Pero ese estricto rigor jurídico formal, estas pesadas e inútiles normas, no parece aplicarse a los Ayuntamientos. De ahí el mal uso que hacen éstos de lo que siempre se ha considerado dominio público -como las aceras y plazas en todas las ciudades de España, alquiladas para servir de terrazas de los bares sin límite alguno, privatizando lo que es de todos-. Hace poco estuve en Madrid y me encontré con que las amplias aceras ya no son de los paseantes sino del influyente gremio de los hosteleros; incluso muchas ya cuentan con estructuras fijas, inamovibles, el hecho consumado. También en la Plaza del Comercio de Lisboa, el Ayuntamiento (socialista aquí) ha sacrificado el espacio público a las terrazas de turistas. Yo creo que deberíamos rebautizarla como Plaza del Comercio Privado. Todo sea por el turismo y por rellenar las arcas municipales.

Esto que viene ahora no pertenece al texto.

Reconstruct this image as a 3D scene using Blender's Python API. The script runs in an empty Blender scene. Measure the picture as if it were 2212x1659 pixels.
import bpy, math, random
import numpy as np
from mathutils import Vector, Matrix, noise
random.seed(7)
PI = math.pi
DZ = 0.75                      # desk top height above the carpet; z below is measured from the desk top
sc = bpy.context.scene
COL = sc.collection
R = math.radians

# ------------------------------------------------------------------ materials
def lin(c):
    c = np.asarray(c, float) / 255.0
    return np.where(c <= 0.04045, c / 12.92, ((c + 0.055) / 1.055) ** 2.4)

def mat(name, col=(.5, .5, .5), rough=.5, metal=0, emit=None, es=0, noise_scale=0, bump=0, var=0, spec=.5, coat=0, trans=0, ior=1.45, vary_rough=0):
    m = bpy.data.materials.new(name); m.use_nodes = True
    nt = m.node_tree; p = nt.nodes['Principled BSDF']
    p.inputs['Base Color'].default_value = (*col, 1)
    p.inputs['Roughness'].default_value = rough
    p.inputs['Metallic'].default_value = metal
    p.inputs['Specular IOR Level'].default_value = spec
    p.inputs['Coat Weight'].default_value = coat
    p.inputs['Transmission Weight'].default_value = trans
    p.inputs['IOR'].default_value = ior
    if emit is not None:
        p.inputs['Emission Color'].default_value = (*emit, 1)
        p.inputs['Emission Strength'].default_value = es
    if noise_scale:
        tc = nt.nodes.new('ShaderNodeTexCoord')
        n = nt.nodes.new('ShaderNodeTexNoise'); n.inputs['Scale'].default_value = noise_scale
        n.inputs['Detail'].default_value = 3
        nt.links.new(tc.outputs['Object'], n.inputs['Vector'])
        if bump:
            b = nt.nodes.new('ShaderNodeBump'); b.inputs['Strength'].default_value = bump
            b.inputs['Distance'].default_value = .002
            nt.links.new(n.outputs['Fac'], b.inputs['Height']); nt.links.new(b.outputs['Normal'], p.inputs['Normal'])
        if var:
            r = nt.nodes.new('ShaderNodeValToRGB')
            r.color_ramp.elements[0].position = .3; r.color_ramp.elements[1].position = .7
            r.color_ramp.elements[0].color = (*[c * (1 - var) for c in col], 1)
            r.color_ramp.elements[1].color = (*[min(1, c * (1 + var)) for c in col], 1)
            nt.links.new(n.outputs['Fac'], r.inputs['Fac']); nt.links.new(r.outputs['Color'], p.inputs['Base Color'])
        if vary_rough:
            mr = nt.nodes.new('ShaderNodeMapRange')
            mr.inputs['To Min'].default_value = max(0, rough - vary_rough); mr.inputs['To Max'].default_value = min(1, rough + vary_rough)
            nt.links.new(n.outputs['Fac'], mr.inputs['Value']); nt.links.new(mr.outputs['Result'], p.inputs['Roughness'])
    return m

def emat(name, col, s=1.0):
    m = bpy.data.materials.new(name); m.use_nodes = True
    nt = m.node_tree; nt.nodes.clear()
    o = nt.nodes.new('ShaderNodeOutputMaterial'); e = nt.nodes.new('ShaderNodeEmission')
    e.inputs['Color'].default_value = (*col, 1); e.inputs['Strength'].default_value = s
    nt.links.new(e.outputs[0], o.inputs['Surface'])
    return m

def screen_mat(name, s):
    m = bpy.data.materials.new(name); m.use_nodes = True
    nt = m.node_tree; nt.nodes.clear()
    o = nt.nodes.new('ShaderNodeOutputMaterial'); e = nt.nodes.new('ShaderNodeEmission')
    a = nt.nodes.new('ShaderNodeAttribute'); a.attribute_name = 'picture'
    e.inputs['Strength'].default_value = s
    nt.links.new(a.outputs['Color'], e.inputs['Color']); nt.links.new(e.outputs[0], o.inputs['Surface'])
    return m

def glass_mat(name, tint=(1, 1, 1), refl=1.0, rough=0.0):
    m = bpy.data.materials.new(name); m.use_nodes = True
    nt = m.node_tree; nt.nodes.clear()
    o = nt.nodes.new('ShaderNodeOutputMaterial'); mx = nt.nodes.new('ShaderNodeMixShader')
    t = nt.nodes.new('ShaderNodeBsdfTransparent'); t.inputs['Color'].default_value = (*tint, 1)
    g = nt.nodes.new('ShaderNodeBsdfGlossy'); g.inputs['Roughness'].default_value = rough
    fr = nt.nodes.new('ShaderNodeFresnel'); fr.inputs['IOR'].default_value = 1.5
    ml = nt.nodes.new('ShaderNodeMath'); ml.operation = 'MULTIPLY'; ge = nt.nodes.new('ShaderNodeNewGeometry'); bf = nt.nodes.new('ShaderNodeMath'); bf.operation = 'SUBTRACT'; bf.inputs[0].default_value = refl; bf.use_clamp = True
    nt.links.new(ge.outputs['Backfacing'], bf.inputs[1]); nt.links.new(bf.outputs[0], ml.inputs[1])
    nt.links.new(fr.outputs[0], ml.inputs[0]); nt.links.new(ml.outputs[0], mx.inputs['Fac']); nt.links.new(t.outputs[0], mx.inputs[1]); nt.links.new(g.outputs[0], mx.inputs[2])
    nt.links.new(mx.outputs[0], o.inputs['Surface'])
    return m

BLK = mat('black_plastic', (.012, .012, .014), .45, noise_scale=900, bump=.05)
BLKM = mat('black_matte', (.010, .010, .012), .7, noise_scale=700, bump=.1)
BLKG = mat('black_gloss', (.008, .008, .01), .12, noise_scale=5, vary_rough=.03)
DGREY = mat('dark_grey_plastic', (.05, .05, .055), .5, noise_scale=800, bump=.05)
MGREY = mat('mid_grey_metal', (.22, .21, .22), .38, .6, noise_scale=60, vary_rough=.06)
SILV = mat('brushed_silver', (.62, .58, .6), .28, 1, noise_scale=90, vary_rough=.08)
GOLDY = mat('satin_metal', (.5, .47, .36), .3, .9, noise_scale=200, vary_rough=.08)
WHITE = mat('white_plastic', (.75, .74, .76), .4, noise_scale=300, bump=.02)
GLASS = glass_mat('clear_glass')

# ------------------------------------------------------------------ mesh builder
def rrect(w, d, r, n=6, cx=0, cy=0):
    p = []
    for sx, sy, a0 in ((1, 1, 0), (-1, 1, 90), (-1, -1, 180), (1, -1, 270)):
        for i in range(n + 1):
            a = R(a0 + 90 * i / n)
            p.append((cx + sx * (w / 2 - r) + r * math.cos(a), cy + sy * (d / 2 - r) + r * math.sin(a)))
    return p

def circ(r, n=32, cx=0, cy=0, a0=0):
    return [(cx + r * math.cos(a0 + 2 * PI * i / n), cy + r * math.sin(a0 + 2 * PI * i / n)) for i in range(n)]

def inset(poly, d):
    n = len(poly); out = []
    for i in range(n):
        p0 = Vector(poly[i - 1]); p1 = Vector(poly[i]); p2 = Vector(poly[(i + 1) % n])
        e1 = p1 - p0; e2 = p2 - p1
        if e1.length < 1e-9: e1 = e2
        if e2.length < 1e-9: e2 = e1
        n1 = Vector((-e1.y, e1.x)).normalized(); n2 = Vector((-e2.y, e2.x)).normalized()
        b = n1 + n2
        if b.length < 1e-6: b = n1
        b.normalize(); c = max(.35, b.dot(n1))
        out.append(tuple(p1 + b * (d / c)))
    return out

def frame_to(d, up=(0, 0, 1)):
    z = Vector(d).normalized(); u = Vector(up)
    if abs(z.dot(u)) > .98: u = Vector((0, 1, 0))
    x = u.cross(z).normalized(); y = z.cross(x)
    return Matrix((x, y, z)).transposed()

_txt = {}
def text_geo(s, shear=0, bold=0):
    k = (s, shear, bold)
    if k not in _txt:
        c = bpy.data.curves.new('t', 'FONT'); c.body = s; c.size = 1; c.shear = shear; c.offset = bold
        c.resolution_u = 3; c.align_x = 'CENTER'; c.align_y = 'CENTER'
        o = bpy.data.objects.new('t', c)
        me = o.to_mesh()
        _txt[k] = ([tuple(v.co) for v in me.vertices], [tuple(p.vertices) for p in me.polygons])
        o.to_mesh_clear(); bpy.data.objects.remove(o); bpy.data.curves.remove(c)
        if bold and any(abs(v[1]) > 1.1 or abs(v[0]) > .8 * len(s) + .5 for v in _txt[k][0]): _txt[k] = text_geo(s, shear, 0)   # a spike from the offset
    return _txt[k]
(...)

¿Qué es lo público y qué es lo privado? ¿Dónde están los límites? Y si los Ayuntamientos pueden privatizar por las bravas las aceras y plazas, quitándoselas a los ciudadanos, ¿por qué no se van a poder vender obras de arte menores para pagar deudas, pensiones o para conservar o restaurar lo que ya existe en colecciones de arte, monumentos maltrechos o edificios abandonados? Por ahora sólo se atreven a estas privatizaciones solapadas, pequeñas, que pasan desapercibidas para la gran mayoría, como son las aceras, paseos y plazas.
El Derecho administrativo que estudié en Lisboa y en Coimbra, y que perfeccioné con el gran jurista español don Eduardo García de Enterría, ya no le sirve al Estado ni a los Ayuntamientos, que hacen de su capa un sayo.